▶ Written instruction
Extract and list every line that contains the word "script".

-- BEGIN Task inputs --

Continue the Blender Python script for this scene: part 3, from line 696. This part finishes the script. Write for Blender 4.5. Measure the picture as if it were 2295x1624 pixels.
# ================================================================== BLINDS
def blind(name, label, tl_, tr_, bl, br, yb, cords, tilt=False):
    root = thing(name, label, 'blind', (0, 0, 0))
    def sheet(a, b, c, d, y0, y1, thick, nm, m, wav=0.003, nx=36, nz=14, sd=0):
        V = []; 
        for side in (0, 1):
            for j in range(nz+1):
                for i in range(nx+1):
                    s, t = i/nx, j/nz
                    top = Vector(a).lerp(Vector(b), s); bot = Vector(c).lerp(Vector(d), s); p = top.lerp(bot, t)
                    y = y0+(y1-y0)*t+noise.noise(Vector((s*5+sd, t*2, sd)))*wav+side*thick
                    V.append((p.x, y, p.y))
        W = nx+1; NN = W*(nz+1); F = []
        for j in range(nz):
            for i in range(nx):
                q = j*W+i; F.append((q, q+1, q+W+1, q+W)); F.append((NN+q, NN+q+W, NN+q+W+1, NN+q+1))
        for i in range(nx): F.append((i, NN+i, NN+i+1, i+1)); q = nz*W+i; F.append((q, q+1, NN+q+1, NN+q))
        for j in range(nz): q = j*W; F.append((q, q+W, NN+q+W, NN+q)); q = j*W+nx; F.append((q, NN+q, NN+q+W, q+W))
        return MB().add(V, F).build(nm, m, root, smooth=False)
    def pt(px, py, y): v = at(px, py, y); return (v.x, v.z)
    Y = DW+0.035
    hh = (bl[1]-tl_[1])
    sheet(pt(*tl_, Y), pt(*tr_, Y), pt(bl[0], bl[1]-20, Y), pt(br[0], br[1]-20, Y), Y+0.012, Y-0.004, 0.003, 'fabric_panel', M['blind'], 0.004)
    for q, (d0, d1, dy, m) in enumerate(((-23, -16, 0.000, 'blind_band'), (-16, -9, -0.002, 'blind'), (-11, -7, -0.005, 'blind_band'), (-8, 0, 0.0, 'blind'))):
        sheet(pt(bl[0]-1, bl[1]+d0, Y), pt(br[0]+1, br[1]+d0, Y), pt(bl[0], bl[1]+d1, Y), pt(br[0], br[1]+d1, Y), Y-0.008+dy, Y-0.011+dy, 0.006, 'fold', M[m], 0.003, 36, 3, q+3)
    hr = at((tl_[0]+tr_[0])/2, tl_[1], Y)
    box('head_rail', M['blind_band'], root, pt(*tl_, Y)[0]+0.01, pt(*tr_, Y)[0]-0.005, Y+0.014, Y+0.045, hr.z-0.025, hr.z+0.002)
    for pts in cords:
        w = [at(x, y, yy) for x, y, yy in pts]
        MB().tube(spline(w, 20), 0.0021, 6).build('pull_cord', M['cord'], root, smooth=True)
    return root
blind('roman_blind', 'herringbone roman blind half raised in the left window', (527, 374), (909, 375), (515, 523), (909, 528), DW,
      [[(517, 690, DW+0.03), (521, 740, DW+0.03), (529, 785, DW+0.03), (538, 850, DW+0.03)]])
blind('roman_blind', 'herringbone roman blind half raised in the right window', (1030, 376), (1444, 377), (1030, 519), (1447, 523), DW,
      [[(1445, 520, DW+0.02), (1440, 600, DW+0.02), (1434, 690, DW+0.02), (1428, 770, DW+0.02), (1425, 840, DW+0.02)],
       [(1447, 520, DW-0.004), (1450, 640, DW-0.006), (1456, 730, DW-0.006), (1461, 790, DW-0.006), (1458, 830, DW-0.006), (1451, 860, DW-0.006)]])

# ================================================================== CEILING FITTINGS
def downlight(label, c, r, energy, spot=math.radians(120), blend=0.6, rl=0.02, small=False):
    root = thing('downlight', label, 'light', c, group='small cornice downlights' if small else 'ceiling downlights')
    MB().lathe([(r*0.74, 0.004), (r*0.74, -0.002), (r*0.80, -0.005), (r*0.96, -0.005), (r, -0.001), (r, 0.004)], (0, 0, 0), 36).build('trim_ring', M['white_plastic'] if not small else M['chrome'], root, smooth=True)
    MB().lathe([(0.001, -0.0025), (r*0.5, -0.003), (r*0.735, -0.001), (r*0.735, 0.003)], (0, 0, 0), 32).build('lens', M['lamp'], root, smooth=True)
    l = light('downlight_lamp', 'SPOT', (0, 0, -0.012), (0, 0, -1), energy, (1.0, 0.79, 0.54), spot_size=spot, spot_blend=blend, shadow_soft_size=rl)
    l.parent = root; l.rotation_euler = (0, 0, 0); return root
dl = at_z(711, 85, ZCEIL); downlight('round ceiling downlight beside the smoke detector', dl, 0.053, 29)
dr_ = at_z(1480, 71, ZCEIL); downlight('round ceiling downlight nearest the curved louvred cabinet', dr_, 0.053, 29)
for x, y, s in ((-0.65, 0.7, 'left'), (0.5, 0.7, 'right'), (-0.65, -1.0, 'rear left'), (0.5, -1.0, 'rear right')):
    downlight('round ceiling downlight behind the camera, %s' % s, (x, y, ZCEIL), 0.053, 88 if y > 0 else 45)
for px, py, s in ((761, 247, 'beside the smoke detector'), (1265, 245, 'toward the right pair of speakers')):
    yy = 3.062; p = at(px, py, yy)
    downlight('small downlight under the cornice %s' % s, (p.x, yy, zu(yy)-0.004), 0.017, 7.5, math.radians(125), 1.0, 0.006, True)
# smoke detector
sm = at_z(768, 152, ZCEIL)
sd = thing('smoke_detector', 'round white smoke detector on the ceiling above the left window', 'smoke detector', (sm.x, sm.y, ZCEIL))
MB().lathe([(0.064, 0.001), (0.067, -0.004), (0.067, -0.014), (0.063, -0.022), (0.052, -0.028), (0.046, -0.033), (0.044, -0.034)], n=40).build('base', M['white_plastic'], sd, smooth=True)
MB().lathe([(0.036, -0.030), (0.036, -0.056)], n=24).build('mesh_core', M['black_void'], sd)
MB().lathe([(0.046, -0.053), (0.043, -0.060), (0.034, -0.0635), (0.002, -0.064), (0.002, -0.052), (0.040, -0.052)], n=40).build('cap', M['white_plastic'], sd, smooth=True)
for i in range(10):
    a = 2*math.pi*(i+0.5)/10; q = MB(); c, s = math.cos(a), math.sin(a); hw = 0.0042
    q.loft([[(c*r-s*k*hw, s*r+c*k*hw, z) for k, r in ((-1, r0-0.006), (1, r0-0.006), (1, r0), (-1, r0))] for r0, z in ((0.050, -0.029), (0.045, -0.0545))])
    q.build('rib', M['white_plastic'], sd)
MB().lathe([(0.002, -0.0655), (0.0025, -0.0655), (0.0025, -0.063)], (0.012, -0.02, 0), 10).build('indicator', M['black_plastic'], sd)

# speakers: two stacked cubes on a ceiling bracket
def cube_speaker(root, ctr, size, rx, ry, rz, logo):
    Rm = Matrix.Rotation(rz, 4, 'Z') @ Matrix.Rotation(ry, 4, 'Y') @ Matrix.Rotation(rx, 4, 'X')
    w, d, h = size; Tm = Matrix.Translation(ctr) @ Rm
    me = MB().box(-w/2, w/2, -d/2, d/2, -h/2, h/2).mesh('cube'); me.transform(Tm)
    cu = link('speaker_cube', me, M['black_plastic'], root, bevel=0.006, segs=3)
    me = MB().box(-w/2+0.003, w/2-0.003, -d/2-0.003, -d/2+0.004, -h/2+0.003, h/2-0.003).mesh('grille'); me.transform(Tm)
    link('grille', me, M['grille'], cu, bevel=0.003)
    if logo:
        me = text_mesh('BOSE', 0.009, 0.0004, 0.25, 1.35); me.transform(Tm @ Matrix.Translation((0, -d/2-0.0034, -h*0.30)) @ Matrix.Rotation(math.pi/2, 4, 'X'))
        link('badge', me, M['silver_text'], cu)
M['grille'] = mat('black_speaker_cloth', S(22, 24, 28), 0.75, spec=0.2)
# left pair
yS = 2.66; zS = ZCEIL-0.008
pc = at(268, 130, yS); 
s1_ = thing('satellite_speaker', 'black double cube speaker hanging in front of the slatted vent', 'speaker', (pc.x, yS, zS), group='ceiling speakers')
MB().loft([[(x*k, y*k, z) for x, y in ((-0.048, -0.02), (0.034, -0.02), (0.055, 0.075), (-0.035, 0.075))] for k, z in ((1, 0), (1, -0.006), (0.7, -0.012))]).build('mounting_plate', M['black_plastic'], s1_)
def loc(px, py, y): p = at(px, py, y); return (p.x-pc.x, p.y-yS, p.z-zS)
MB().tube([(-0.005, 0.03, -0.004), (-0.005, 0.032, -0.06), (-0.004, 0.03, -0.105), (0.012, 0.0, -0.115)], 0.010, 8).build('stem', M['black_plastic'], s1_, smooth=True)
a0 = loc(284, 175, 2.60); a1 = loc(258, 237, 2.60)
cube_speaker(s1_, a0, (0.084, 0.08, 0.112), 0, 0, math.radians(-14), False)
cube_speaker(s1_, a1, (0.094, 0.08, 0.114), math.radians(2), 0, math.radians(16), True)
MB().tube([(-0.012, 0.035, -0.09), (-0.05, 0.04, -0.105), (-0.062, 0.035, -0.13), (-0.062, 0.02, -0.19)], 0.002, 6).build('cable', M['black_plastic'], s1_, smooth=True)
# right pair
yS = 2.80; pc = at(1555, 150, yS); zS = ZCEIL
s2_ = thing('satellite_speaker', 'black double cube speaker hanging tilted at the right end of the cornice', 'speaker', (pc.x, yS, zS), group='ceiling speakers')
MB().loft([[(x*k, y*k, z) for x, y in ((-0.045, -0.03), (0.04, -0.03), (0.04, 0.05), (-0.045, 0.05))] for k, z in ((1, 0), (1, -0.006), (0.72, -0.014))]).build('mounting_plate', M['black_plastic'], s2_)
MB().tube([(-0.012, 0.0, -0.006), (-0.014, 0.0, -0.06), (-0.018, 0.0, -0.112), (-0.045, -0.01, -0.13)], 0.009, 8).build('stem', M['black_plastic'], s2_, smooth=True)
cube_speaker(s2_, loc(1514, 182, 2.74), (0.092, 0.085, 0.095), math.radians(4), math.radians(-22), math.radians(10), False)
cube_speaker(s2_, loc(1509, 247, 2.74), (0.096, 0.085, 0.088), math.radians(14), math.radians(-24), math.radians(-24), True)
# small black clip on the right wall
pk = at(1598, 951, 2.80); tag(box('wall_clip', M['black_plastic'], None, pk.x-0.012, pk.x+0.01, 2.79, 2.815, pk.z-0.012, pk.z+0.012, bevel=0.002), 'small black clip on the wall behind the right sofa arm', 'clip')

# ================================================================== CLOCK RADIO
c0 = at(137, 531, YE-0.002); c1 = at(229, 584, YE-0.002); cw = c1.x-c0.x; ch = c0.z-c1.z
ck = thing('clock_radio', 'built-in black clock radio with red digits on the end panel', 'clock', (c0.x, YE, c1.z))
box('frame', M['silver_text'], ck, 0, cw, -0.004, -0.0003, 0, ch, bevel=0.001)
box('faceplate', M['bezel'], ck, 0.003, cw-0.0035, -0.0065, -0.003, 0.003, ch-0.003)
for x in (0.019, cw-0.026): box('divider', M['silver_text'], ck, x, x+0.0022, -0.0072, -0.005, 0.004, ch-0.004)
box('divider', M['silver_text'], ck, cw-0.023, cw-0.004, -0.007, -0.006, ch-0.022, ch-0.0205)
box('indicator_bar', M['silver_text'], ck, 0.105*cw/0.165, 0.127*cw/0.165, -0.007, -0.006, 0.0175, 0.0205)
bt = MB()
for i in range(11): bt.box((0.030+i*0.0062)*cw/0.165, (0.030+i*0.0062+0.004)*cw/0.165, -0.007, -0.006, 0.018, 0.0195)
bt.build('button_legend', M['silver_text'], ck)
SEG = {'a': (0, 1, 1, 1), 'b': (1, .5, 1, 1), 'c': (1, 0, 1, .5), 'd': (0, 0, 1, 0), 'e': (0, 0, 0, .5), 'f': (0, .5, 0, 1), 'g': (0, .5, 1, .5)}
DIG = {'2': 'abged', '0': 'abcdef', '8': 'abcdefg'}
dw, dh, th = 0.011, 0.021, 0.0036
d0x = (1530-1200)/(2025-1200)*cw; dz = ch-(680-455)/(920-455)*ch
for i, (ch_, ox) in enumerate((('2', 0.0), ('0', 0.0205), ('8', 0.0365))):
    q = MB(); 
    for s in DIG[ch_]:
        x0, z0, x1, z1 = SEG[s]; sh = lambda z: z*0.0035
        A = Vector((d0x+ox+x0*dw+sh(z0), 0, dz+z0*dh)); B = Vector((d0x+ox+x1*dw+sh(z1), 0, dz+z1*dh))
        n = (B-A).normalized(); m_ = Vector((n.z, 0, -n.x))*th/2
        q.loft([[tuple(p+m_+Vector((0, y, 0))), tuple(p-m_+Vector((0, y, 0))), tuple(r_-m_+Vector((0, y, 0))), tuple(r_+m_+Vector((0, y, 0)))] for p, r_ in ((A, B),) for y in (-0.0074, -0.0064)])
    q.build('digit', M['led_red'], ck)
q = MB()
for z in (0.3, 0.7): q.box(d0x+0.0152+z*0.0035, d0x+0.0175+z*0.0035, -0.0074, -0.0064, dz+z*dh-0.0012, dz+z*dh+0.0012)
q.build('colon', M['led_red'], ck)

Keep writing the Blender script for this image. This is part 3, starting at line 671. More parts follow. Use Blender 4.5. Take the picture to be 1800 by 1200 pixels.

-- END Task inputs --

▶ Answer to this problem
Continue the Blender Python script for this scene: part 3, from line 696. This part finishes the script. Write for Blender 4.5. Measure the picture as if it were 2295x1624 pixels.
Keep writing the Blender script for this image. This is part 3, starting at line 671. More parts follow. Use Blender 4.5. Take the picture to be 1800 by 1200 pixels.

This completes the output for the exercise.